Task brief: Transcribe the records that follow in their entirety, omitting any pictures.

Given information:
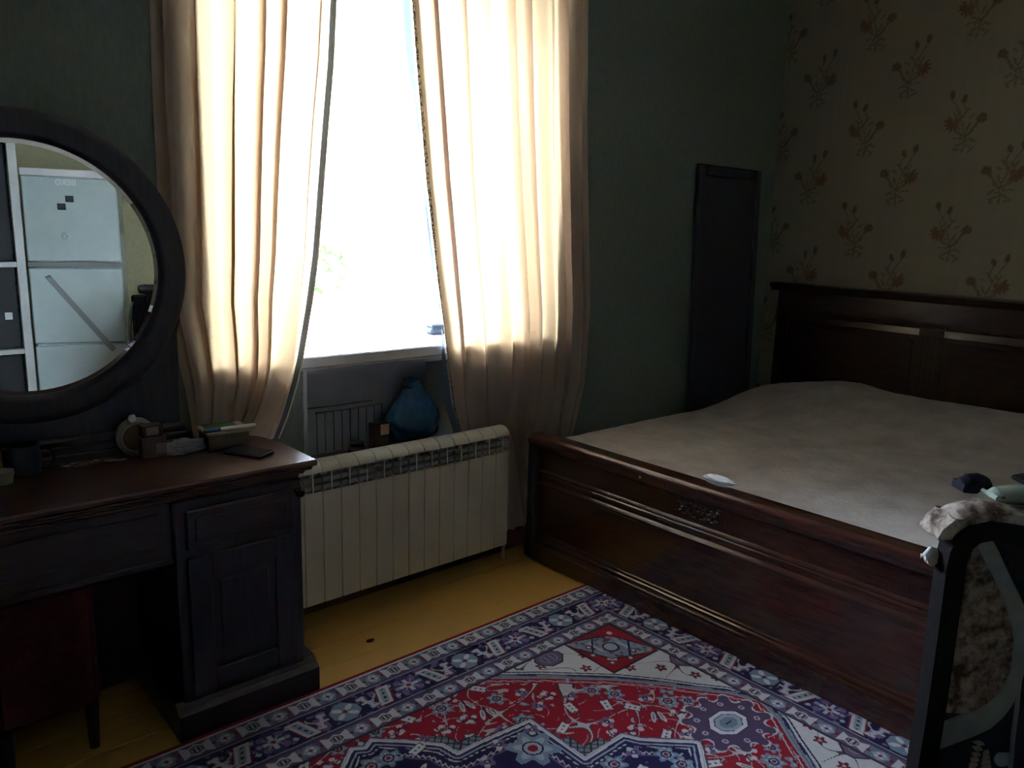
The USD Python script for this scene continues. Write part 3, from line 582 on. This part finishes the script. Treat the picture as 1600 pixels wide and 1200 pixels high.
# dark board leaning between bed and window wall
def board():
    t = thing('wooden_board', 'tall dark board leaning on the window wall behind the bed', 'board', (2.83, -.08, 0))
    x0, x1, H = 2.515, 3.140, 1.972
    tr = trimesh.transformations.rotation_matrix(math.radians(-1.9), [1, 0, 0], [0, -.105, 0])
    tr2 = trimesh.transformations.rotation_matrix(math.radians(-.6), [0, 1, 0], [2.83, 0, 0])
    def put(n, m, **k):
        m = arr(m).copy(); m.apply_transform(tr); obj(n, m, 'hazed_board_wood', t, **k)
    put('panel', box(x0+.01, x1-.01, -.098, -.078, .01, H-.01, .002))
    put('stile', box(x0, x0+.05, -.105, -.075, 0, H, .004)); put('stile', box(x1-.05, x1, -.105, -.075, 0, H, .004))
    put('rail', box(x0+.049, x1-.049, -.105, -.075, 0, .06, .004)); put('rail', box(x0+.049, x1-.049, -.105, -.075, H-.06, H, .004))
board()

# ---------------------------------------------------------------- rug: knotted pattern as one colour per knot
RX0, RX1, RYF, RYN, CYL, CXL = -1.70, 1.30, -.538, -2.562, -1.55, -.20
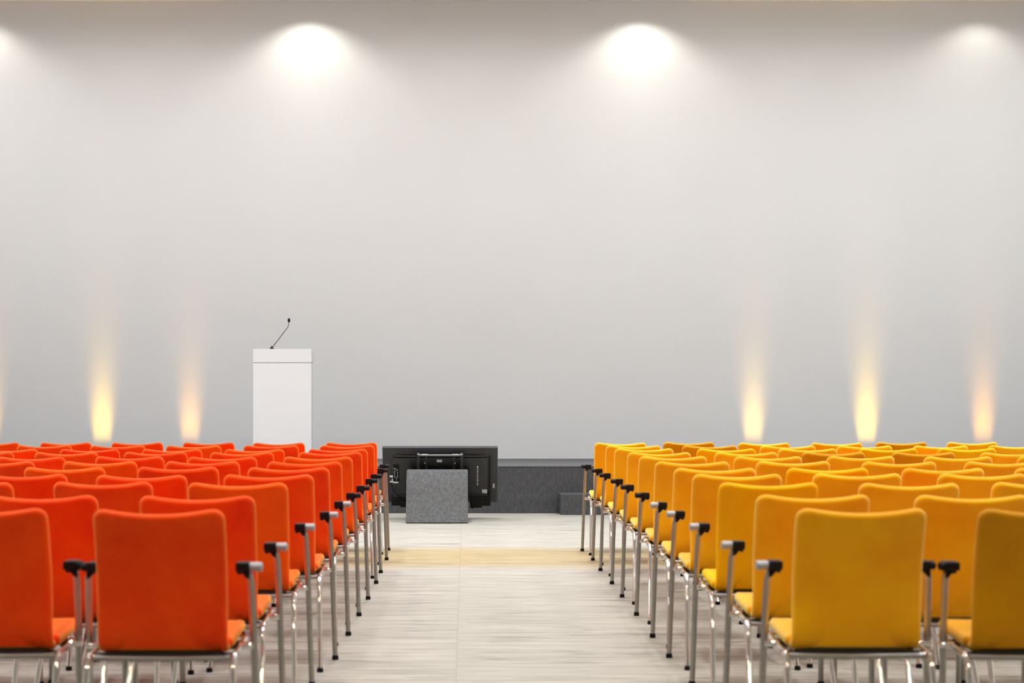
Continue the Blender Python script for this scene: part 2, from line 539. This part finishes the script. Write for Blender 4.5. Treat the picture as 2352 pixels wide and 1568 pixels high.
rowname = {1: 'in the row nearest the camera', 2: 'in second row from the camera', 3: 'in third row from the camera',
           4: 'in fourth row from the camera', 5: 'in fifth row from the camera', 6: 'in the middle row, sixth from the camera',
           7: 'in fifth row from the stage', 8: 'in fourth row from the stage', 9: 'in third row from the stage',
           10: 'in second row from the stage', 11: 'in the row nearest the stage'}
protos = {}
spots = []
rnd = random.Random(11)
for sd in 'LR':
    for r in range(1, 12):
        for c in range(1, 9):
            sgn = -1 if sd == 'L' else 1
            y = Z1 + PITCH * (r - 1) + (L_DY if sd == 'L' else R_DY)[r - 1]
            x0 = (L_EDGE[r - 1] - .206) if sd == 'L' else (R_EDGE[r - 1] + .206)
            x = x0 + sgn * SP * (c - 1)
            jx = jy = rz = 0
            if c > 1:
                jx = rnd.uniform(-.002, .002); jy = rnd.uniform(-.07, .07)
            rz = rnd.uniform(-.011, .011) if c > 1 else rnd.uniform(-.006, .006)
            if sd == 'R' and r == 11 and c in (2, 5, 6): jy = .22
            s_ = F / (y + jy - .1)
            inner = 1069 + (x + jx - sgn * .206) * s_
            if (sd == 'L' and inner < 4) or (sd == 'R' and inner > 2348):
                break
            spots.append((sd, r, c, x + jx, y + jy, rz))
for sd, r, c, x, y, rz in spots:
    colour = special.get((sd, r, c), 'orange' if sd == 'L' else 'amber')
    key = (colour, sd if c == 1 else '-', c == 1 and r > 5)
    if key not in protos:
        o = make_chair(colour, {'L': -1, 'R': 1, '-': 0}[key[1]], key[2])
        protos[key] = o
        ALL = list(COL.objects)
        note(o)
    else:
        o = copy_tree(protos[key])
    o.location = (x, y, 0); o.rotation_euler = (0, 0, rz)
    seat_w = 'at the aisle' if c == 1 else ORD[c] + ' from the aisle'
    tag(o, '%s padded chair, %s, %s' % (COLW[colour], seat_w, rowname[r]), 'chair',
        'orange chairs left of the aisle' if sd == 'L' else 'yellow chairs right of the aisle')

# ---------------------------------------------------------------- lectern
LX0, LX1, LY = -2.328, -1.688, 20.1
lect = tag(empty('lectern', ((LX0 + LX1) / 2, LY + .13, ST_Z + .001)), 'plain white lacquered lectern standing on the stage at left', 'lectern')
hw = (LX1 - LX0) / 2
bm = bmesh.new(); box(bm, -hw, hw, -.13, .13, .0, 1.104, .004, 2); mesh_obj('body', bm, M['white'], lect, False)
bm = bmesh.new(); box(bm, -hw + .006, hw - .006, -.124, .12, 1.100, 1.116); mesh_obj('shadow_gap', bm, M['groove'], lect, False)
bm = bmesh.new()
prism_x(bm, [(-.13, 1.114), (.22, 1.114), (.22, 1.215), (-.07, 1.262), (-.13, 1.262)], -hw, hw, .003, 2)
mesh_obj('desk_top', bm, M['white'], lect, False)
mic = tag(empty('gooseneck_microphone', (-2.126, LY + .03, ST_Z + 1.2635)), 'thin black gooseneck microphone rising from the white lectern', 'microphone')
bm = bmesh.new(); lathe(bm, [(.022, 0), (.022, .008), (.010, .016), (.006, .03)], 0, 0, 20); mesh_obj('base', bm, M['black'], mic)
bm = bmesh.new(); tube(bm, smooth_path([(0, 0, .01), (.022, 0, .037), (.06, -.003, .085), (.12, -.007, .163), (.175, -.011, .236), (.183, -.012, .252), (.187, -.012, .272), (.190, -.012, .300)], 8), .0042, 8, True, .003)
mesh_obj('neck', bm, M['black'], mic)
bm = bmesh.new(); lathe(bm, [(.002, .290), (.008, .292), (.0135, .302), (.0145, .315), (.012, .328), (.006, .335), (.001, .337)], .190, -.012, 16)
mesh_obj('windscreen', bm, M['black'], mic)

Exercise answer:
The USD Python script for this scene continues. Write part 3, from line 582 on. This part finishes the script. Treat the picture as 1600 pixels wide and 1200 pixels high.
# dark board leaning between bed and window wall
def board():
    t = thing('wooden_board', 'tall dark board leaning on the window wall behind the bed', 'board', (2.83, -.08, 0))
    x0, x1, H = 2.515, 3.140, 1.972
    tr = trimesh.transformations.rotation_matrix(math.radians(-1.9), [1, 0, 0], [0, -.105, 0])
    tr2 = trimesh.transformations.rotation_matrix(math.radians(-.6), [0, 1, 0], [2.83, 0, 0])
    def put(n, m, **k):
        m = arr(m).copy(); m.apply_transform(tr); obj(n, m, 'hazed_board_wood', t, **k)
    put('panel', box(x0+.01, x1-.01, -.098, -.078, .01, H-.01, .002))
    put('stile', box(x0, x0+.05, -.105, -.075, 0, H, .004)); put('stile', box(x1-.05, x1, -.105, -.075, 0, H, .004))
    put('rail', box(x0+.049, x1-.049, -.105, -.075, 0, .06, .004)); put('rail', box(x0+.049, x1-.049, -.105, -.075, H-.06, H, .004))
board()

# ---------------------------------------------------------------- rug: knotted pattern as one colour per knot
RX0, RX1, RYF, RYN, CYL, CXL = -1.70, 1.30, -.538, -2.562, -1.55, -.20
Continue the Blender Python script for this scene: part 2, from line 539. This part finishes the script. Write for Blender 4.5. Treat the picture as 2352 pixels wide and 1568 pixels high.
rowname = {1: 'in the row nearest the camera', 2: 'in second row from the camera', 3: 'in third row from the camera',
           4: 'in fourth row from the camera', 5: 'in fifth row from the camera', 6: 'in the middle row, sixth from the camera',
           7: 'in fifth row from the stage', 8: 'in fourth row from the stage', 9: 'in third row from the stage',
           10: 'in second row from the stage', 11: 'in the row nearest the stage'}
protos = {}
spots = []
rnd = random.Random(11)
for sd in 'LR':
    for r in range(1, 12):
        for c in range(1, 9):
            sgn = -1 if sd == 'L' else 1
            y = Z1 + PITCH * (r - 1) + (L_DY if sd == 'L' else R_DY)[r - 1]
            x0 = (L_EDGE[r - 1] - .206) if sd == 'L' else (R_EDGE[r - 1] + .206)
            x = x0 + sgn * SP * (c - 1)
            jx = jy = rz = 0
            if c > 1:
                jx = rnd.uniform(-.002, .002); jy = rnd.uniform(-.07, .07)
            rz = rnd.uniform(-.011, .011) if c > 1 else rnd.uniform(-.006, .006)
            if sd == 'R' and r == 11 and c in (2, 5, 6): jy = .22
            s_ = F / (y + jy - .1)
            inner = 1069 + (x + jx - sgn * .206) * s_
            if (sd == 'L' and inner < 4) or (sd == 'R' and inner > 2348):
                break
            spots.append((sd, r, c, x + jx, y + jy, rz))
for sd, r, c, x, y, rz in spots:
    colour = special.get((sd, r, c), 'orange' if sd == 'L' else 'amber')
    key = (colour, sd if c == 1 else '-', c == 1 and r > 5)
    if key not in protos:
        o = make_chair(colour, {'L': -1, 'R': 1, '-': 0}[key[1]], key[2])
        protos[key] = o
        ALL = list(COL.objects)
        note(o)
    else:
        o = copy_tree(protos[key])
    o.location = (x, y, 0); o.rotation_euler = (0, 0, rz)
    seat_w = 'at the aisle' if c == 1 else ORD[c] + ' from the aisle'
    tag(o, '%s padded chair, %s, %s' % (COLW[colour], seat_w, rowname[r]), 'chair',
        'orange chairs left of the aisle' if sd == 'L' else 'yellow chairs right of the aisle')

# ---------------------------------------------------------------- lectern
LX0, LX1, LY = -2.328, -1.688, 20.1
lect = tag(empty('lectern', ((LX0 + LX1) / 2, LY + .13, ST_Z + .001)), 'plain white lacquered lectern standing on the stage at left', 'lectern')
hw = (LX1 - LX0) / 2
bm = bmesh.new(); box(bm, -hw, hw, -.13, .13, .0, 1.104, .004, 2); mesh_obj('body', bm, M['white'], lect, False)
bm = bmesh.new(); box(bm, -hw + .006, hw - .006, -.124, .12, 1.100, 1.116); mesh_obj('shadow_gap', bm, M['groove'], lect, False)
bm = bmesh.new()
prism_x(bm, [(-.13, 1.114), (.22, 1.114), (.22, 1.215), (-.07, 1.262), (-.13, 1.262)], -hw, hw, .003, 2)
mesh_obj('desk_top', bm, M['white'], lect, False)
mic = tag(empty('gooseneck_microphone', (-2.126, LY + .03, ST_Z + 1.2635)), 'thin black gooseneck microphone rising from the white lectern', 'microphone')
bm = bmesh.new(); lathe(bm, [(.022, 0), (.022, .008), (.010, .016), (.006, .03)], 0, 0, 20); mesh_obj('base', bm, M['black'], mic)
bm = bmesh.new(); tube(bm, smooth_path([(0, 0, .01), (.022, 0, .037), (.06, -.003, .085), (.12, -.007, .163), (.175, -.011, .236), (.183, -.012, .252), (.187, -.012, .272), (.190, -.012, .300)], 8), .0042, 8, True, .003)
mesh_obj('neck', bm, M['black'], mic)
bm = bmesh.new(); lathe(bm, [(.002, .290), (.008, .292), (.0135, .302), (.0145, .315), (.012, .328), (.006, .335), (.001, .337)], .190, -.012, 16)
mesh_obj('windscreen', bm, M['black'], mic)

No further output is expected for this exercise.